Accessibility is not charity

What you need to know:

  • The most innovative teams don’t design for the average. They design for the margins too, for the customer who cannot hear, see, walk, read, or process in the “usual” way. When you design for the edge, everyone benefits. The world becomes more usable, and services become more human.

During Customer Service Week, I walked into a café that proudly displayed a sign that read “We serve everyone!”, yet I remember thinking the counter was too high for someone in a wheelchair. It reminded me of something important: accessibility is not a feel-good gesture; it's engineered. Accessibility is infrastructure, process and design. You don’t build a door and call it charity, so why is a wheelchair ramp or other disability feature treated like a favour?

The moment we position accessibility as something “nice we do for them”, we’ve already failed. You’re not doing anyone a favour by letting them access what’s already their right. The disconnect of that sign is loud. I’m sure they meant well, but meaning well doesn’t equate to serving well. While we are undeniably lagging in the realm of disability inclusion, progress is not static. Recognition of the gap is the first step toward narrowing it. The real challenge lies not in sentiment, but in structural change.

This month marks Disability Awareness Month, a time when many organisations share uplifting quotes and the hashtag #inclusion across their social platforms. Yet much of what we see is performative at best. True inclusivity is not a campaign; it’s a culture embedded in systems, sustained through policies, and evident in the design of everyday interactions.

This article is not a venting session, attack, or any type of indictment, but rather an invitation to reconsider the systems we’ve built. Now, no organisation can anticipate every need, nor can it be perfect, but it can be progressive. So the goal is progress, and this begins when we acknowledge that equity is not about pleasing everyone but ensuring that no one is systematically left out. When it comes to inclusivity, begin with the foundational question of “If your customer could not walk, hear, see, or process information in the ‘standard’ way, would your service still meet their needs?”

In far too many cases, the honest answer remains “no”. Addressing that gap is not a gesture of charity; it is a matter of doing better. 
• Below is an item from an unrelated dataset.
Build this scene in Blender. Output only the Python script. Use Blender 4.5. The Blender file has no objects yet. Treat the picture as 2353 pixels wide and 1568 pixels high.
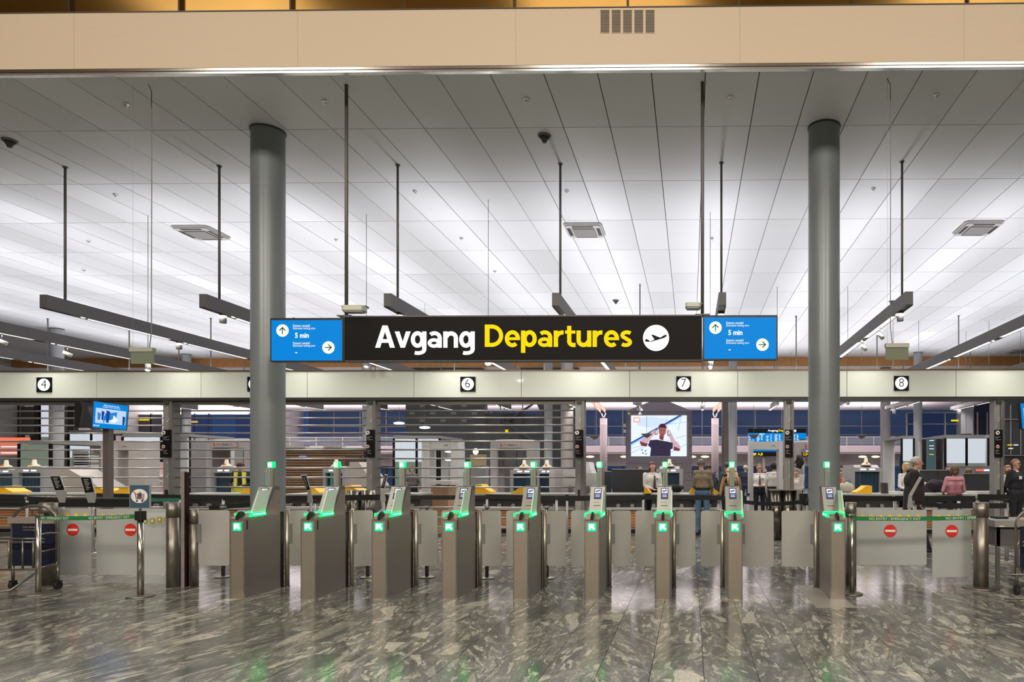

According to the World Health Organisation, over 1.3 billion people, 16 per cent of the global population, experience significant disability. That includes mobility, hearing, vision, neurodivergence, chronic illness, and more. Yet research from Return on Disability Group shows that less than 5 per cent of companies have plans in place to serve disabled customers intentionally. Even worse, many treat accessibility as an optional accommodation rather than a non-negotiable design principle.

Disability is not the barrier; the systems we build and fail to adapt are. Accessibility is not about pity or PR. It is good business.

And the most innovative teams don’t design for the average. They design for the margins too, for the customer who cannot hear, see, walk, read, or process in the “usual” way. When you design for the edge, everyone benefits. The world becomes more usable, and services become more human.

This Disability Awareness Month, let’s stop acting like inclusion is a gift we give but a standard we uphold. It’s how we show that every customer, every employee, every human, deserves to belong, contribute, and be served with dignity.

We don’t build ramps out of pity; we build them because everyone deserves a way in.

The best service teams aren’t performing inclusivity; they’re designing for it, learning through it, and creating cultures where everyone, regardless of ability, is treated not just with kindness but with competence.